Today’s Solutions: May 25, 2026

BY THE OPTIMIST DAILY EDITORIAL TEAM

For decades, a phone call home from prison could cost a family several dollars a minute. That wasn’t an oversight. It was the business model.

A growing number of state prison systems and county jails have moved to make calls free, arguing that regular contact with family is one of the more reliable tools for reducing harm during and after incarceration. A new report from Worth Rises, a nonprofit that monitors the prison industry, now has numbers on what actually happened.

The numbers are larger than expected

The report covered six state prison systems, California, New York, and the federal system among them, plus more than a dozen county jails across Los Angeles, New York City, and Massachusetts. When agencies negotiated contracts directly with telecom providers rather than routing deals through revenue-sharing arrangements, costs dropped. By a lot: about 62 percent for state systems, 68 percent for jails.

Across those systems, incarcerated people and their families have saved more than $622 million. Most of those savings went to Black and brown families, who are disproportionately represented in the incarcerated population.

Call volume went up sharply. Daily use per person in prisons rose from roughly 25 minutes to nearly 45 minutes once calls became free. In jails, it more than doubled, from about 27 minutes to nearly 57 minutes a day. In total: an estimated 600 million additional calls and 6.4 billion more minutes of connection.

What people talked about changed, too

When calls cost money, families ration them: emergencies, financial logistics, urgent updates. When cost disappears, so does the rationing.
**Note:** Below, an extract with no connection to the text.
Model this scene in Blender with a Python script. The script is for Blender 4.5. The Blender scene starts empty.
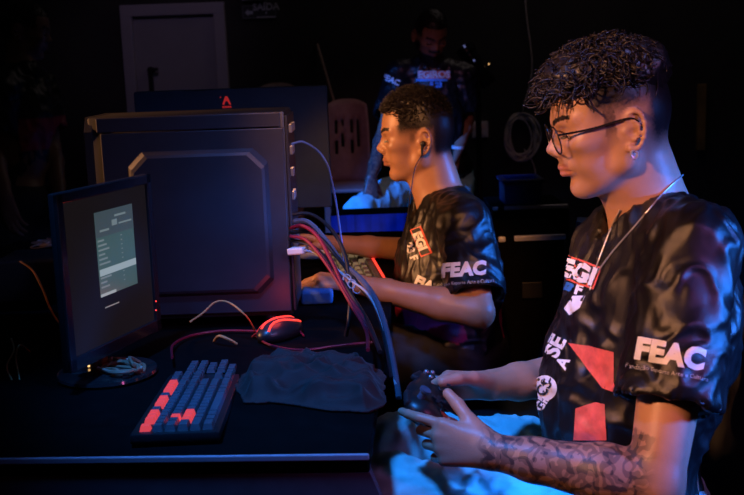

People call to check on children. They talk through housing plans before release, work out job details, or pass along the ordinary family news that doesn’t feel urgent enough to justify three dollars a minute.

Researchers have tracked where reentry breaks down, and family ties keep coming up. People who stay connected during incarceration are more likely to find stable housing and work after release, and less likely to return. Worth Rises didn’t produce that finding; it’s fairly well established in the literature. The report just shows how much contact was being suppressed by cost.

Correctional staff at the facilities studied reported something similar from inside. Tensions dropped. Safety improved for staff and incarcerated people.

A practical argument for a values question

Advocates for free prison calls have long argued from a human rights position: incarcerated people should be able to stay connected to their families. That argument is sound. It also hasn’t moved policy as fast as anyone hoped.

The cost argument lands differently. Free calls, properly contracted, actually run cheaper than what came before, because direct contracts cut out the revenue-sharing arrangements with private providers. For legislators weighing budgets, that removes the need to resolve a values debate before acting.

About 330,000 incarcerated people, or roughly 15 percent of the two million people in American jails and prisons, now have access to free calls, video calls, or messaging.